Between now and 2026 (when we’ll be 200 years old!), our exhibition on the life and work of William Gillies RSA is travelling across Scotland, touring from the islands to the borders. The main exhibition moved to Hawick and opens on 6 July, but a parallel show has been selected especially for the Pier Arts Centre in Orkney.
Modernism and Nation: William Gillies and his Contemporaries opened on 22 June and as it says on the tin, includes a selection of works by Gillies’ artist friends and associates.
One of these friends was William Crozier ARSA, who is represented in the RSA collections by sketchbooks and sketches that came to us from William Gillies himself, when he bequeathed his estate to the RSA on his death in 1973. Until earlier this year, we were still lacking an example of Crozier’s painting, but that changed when we purchased two oils and a watercolour from the artist’s family.
The most notable of the three paintings we acquired dates from the post-college trip that Crozier took with Gillies to Italy in 1924, where they both began experimenting with the cubism they had learnt at the studio of Andre Lhote in Paris the year before. Crozier is credited with bringing cubism back to Scotland, and his Italian Village is a wonderful early example of this reductive approach to painting. The painting is currently on public display at The Pier Arts Centre for the first time since it was purchased.
William Crozier ARSA, Italian Village, c.1927. Oil on canvas.
When Crozier returned to Scotland he continued to evolve his cubist approach and this led to magnificent paintings like Edinburgh (From Salisbury Crags) and View from the Mound, Edinburgh, Looking West. In 1930, Crozier died tragically from a fall in his studio and so Scotland was robbed of one of its most promising artists of the twentieth century. Gillies took on Crozier’s studio space, which was shared with another friend and artist William MacTaggart. In 1933 Gillies painted his overtly cubist Still Life with Black Jug, which features a memorial to his recently lost friend in the softly glowing black vase to its left side.

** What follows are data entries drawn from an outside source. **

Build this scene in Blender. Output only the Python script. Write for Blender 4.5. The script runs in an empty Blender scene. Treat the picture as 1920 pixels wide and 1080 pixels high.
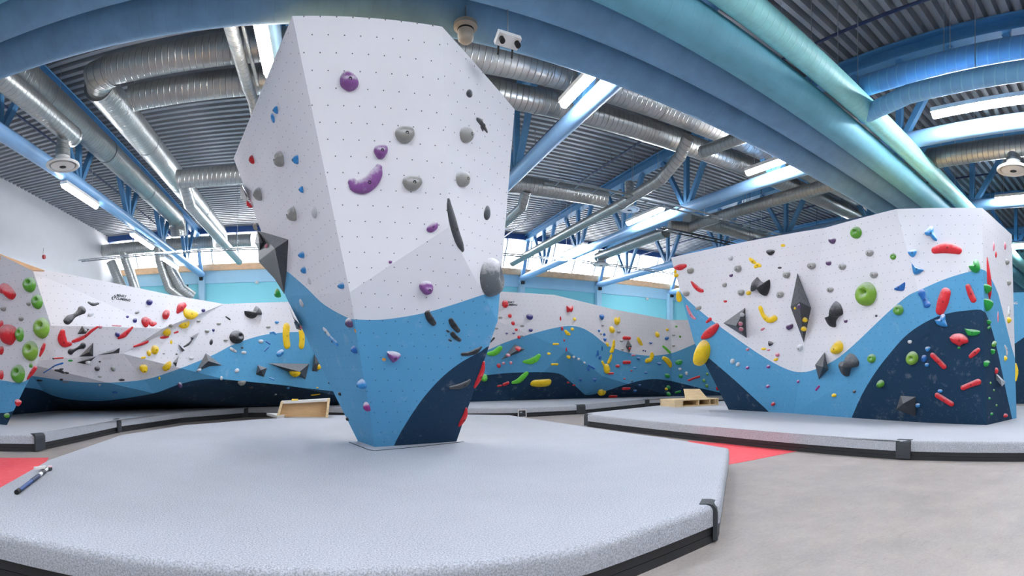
import bpy, bmesh, math, random
from mathutils import Vector, Matrix
import numpy as np
# ------------------------------------------------------------------ camera, sky, exposure
C = bpy.context.scene
COL = C.collection
# survey of the photograph: a cylindrical panorama, FP pixels per radian, horizon at row YH, building axis at column XD
H, FP, XD, YH, T = 1.6, 983.0, 614.0, 698.0, 0.36
cam_d = bpy.data.cameras.new('camera')
cam = bpy.data.objects.new('camera', cam_d); COL.objects.link(cam)
cam.location = (0, 0, H); cam.rotation_euler = (math.pi/2, 0, 0)
cam_d.type = 'PANO'; cam_d.panorama_type = 'CENTRAL_CYLINDRICAL'
cam_d.central_cylindrical_radius = 1.0
cam_d.central_cylindrical_range_u_min = -XD/FP; cam_d.central_cylindrical_range_u_max = (1920-XD)/FP
cam_d.central_cylindrical_range_v_min = (YH-1080)/FP; cam_d.central_cylindrical_range_v_max = YH/FP
cam_d.clip_end = 300
C.camera = cam
C.view_settings.view_transform = 'Standard'; C.view_settings.look = 'None'
C.view_settings.gamma = 1.0; C.view_settings.use_curve_mapping = False
C.view_settings.exposure = 1.25
w = bpy.data.worlds.new('overcast_sky'); C.world = w; w.use_nodes = True
bg = w.node_tree.nodes['Background']
bg.inputs[0].default_value = (0.95, 0.97, 1.0, 1); bg.inputs[1].default_value = 7.0
C.cycles.use_denoising = True

# ------------------------------------------------------------------ helpers
def ray(x, y):
    a = (x-XD)/FP
    return Vector((math.sin(a), math.cos(a), (YH-y)/FP))
O = Vector((0, 0, H))
def at_r(x, y, r): return O + ray(x, y)*r
def at_z(x, y, z): d = ray(x, y); return O + d*((z-H)/d.z)
def at_Y(x, y, Y): d = ray(x, y); return O + d*(Y/d.y)
def plane(a, b, c):
    n = (b-a).cross(c-a).normalized(); return n, n.dot(a)
def at_p(x, y, p):
    d = ray(x, y); return O + d*((p[1]-p[0].dot(O))/p[0].dot(d))
def pix(p):
    q = p-O; r = math.hypot(q.x, q.y)
    return Vector((XD+FP*math.atan2(q.x, q.y), YH-FP*q.z/r))
def cr(pts, n=6):
    """smooth curve through points"""
    P = [Vector(p) for p in pts]; out = []
    for i in range(len(P)-1):
        a, b, c, d = P[max(i-1, 0)], P[i], P[i+1], P[min(i+2, len(P)-1)]
        for k in range(n):
            t = k/n
            out.append(0.5*((2*b)+(c-a)*t+(2*a-5*b+4*c-d)*t*t+(3*b-a-3*c+d)*t**3))
    out.append(P[-1]); return out

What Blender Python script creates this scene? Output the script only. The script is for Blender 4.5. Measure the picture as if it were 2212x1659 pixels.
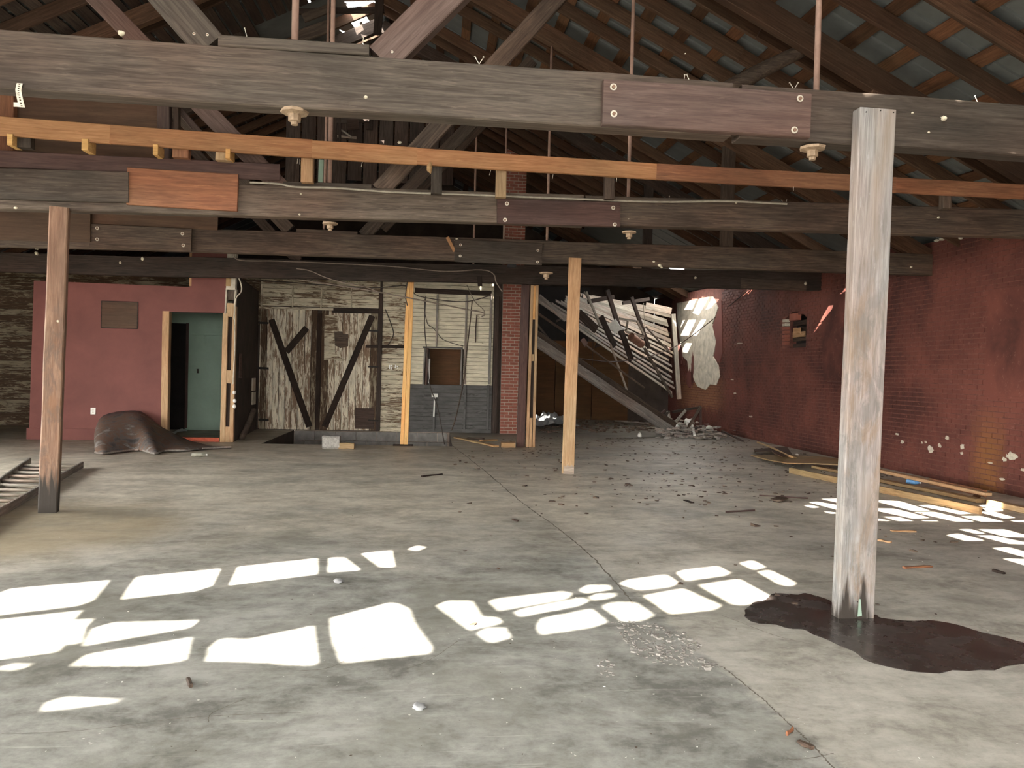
import bpy, bmesh, math, random
from mathutils import Vector, Matrix, noise
from mathutils.geometry import delaunay_2d_cdt

for o in list(bpy.data.objects):
    bpy.data.objects.remove(o)
SC = bpy.context.scene
COL = SC.collection
RND = random.Random(7)
V = Vector

# ------------------------------------------------------------------ camera
FPX, CX, CY, EYE = 1650.0, 1106.0, 829.5, 1.5
PITCH, ROLL, YAW = 0.01467, 0.024, 0.0983
def cam_axes():
    fwd = V((math.sin(YAW), math.cos(YAW), 0)); rt = V((math.cos(YAW), -math.sin(YAW), 0)); up = V((0, 0, 1))
    f2 = fwd * math.cos(PITCH) - up * math.sin(PITCH)
    u2 = up * math.cos(PITCH) + fwd * math.sin(PITCH)
    return rt * math.cos(ROLL) + u2 * math.sin(ROLL), u2 * math.cos(ROLL) - rt * math.sin(ROLL), f2
CR, CU, CF = cam_axes()
CAMP = V((0, 0, EYE))
cd = bpy.data.cameras.new('camera')
cam = bpy.data.objects.new('camera', cd); COL.objects.link(cam)
cd.sensor_fit = 'HORIZONTAL'; cd.sensor_width = 36.0; cd.lens = 36.0 * FPX / 2212.0
cd.clip_start = 0.05; cd.clip_end = 400
m = Matrix((CR, CU, -CF)).transposed().to_4x4(); m.translation = CAMP
cam.matrix_world = m
SC.camera = cam

# ------------------------------------------------------------------ world, sun, exposure
SUN = V((0.6, 0.9, -1.0))
w = bpy.data.worlds.new('sky'); SC.world = w; w.use_nodes = True
bg = w.node_tree.nodes['Background']; bg.inputs[0].default_value = (1.0, 0.985, 0.955, 1); bg.inputs[1].default_value = 3.6
sd = bpy.data.lights.new('sun', 'SUN'); sd.energy = 8.0; sd.angle = 0.0055; sd.color = (1.0, 0.95, 0.87)
sun = bpy.data.objects.new('sun', sd); COL.objects.link(sun)
sun.rotation_euler = SUN.to_track_quat('-Z', 'Y').to_euler()
SC.view_settings.view_transform = 'Standard'; SC.view_settings.look = 'None'
SC.view_settings.gamma = 1.0; SC.view_settings.use_curve_mapping = False
SC.view_settings.exposure = 3.02

# ------------------------------------------------------------------ picture point -> place
def ray(x, y): return CF + CR * ((x - CX) / FPX) - CU * ((y - CY) / FPX)
def at(x, y, Y): d = ray(x, y); return CAMP + d * (Y / d.y)
def fl(x, y, z=0.0): d = ray(x, y); return CAMP + d * ((z - EYE) / d.z)
def wx(x, y, X): d = ray(x, y); return CAMP + d * (X / d.x)

# ------------------------------------------------------------------ object helpers
WM = {}
def put(name, mesh, M=None, parent=None, mat=None, label=None, cat=None, group=None, kind=None):
    o = bpy.data.objects.new(name, mesh); COL.objects.link(o)
    M = M or Matrix.Identity(4)
    WM[o.name] = M.copy()
    if parent:
        o.parent = parent; M = WM[parent.name].inverted() @ M
    o.matrix_local = M
    if mat and mesh is not None and not mesh.materials: mesh.materials.append(mat)
    if label: o['label'] = label
    if cat: o['category'] = cat
    if group: o['group'] = group
    if kind: o['kind'] = kind
    return o
def thing(name, loc, label, cat, group=None, kind=None):
    return put(name, None, Matrix.Translation(loc), None, None, label, cat, group, kind)
def mesh_from(vs, fs, name='m', smooth=False):
    me = bpy.data.meshes.new(name); me.from_pydata([tuple(v) for v in vs], [], fs); me.update()
    if smooth:
        for p in me.polygons: p.use_smooth = True
    return me
def timber_mesh(L, h, t, ch=0.006, jit=0.003, n=None, seed=0):
    """chamfered bar along local X, height h on Z, thickness t on Y, a little uneven"""
    r = random.Random(seed)
    n = n or max(1, min(14, int(L / 0.45)))
    ch = min(ch, h * 0.3, t * 0.3)
    a, b = t / 2, h / 2
    prof = [(-a, -b + ch), (-a + ch, -b), (a - ch, -b), (a, -b + ch), (a, b - ch), (a - ch, b), (-a + ch, b), (-a, b - ch)]
    vs, fs = [], []
    oz = oy = 0
    for i in range(n + 1):
        x = -L / 2 + L * i / n
        dz0 = r.uniform(-jit, jit); dz1 = r.uniform(-jit, jit); dy = r.uniform(-jit, jit) * 0.6
        for (y, z) in prof:
            vs.append((x, y + dy, z + (dz1 if z > 0 else dz0)))
    for i in range(n):
        for k in range(8):
            k2 = (k + 1) % 8
            fs.append((i * 8 + k, i * 8 + k2, i * 8 + 8 + k2, i * 8 + 8 + k))
    fs.append(tuple(range(7, -1, -1))); fs.append(tuple(n * 8 + k for k in range(8)))
    fs = [tuple(reversed(f)) for f in fs]
    return mesh_from(vs, fs)
def frame(p0, p1, up=V((0, 0, 1))):
    x = (p1 - p0).normalized()
    z = up - x * up.dot(x)
    if z.length < 1e-4: z = V((0, 1, 0)) - x * x.y
    z.normalize(); y = z.cross(x)
    M = Matrix((x, y, z)).transposed().to_4x4(); M.translation = (p0 + p1) / 2
    return M
SEED = [0]
def timber(name, p0, p1, h, t, mat, parent=None, up=V((0, 0, 1)), ch=0.006, jit=0.003, n=None, **kw):
    SEED[0] += 1
    p0, p1 = V(p0), V(p1)
    return put(name, timber_mesh((p1 - p0).length, h, t, ch, jit, n, SEED[0]), frame(p0, p1, up), parent, mat, **kw)
def pb(name, a, b, Yf, h, t, mat, parent=None, **kw):
    """plank whose front face lies in the plane Y=Yf, centre line from picture point a to b"""
    o = V((0, t / 2, 0))
    return timber(name, at(*a, Yf) + o, at(*b, Yf) + o, h, t, mat, parent, **kw)
def vpost(name, top, bot, Yf, w, t, mat, parent=None, **kw):
    """upright of face width w given by its top and bottom picture points"""
    o = V((0, t / 2, 0))
    return timber(name, at(*bot, Yf) + o, at(*top, Yf) + o, w, t, mat, parent, up=V((1, 0, 0)), **kw)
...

Crozier lived on in Gillies’ painting and in the survival of his sketches in the Gillies Bequest. Although the four Crozier sketchbooks from our collection were unable to travel to Orkney due to their fragility, we are delighted to be able make them accessible through the Bookshelf feature on our website thanks to the support of our student intern Charlotte Barry from St Andrews University.
William Crozier ARSA, Sketchbook page relating to Italian Village.
The sketchbooks are an invaluable insight into how Crozier’s ideas developed from his time in Europe. They show him responding to paintings by Old Masters, breaking them down through cubist approaches, and experimenting with portrait and landscape compositions that relate to some of his most famous paintings.
We are delighted to present Crozier’s Italian Village at The Pier Arts Centre and accompany it with new online access to his sketchbooks from the RSA Sir William Gillies Bequest.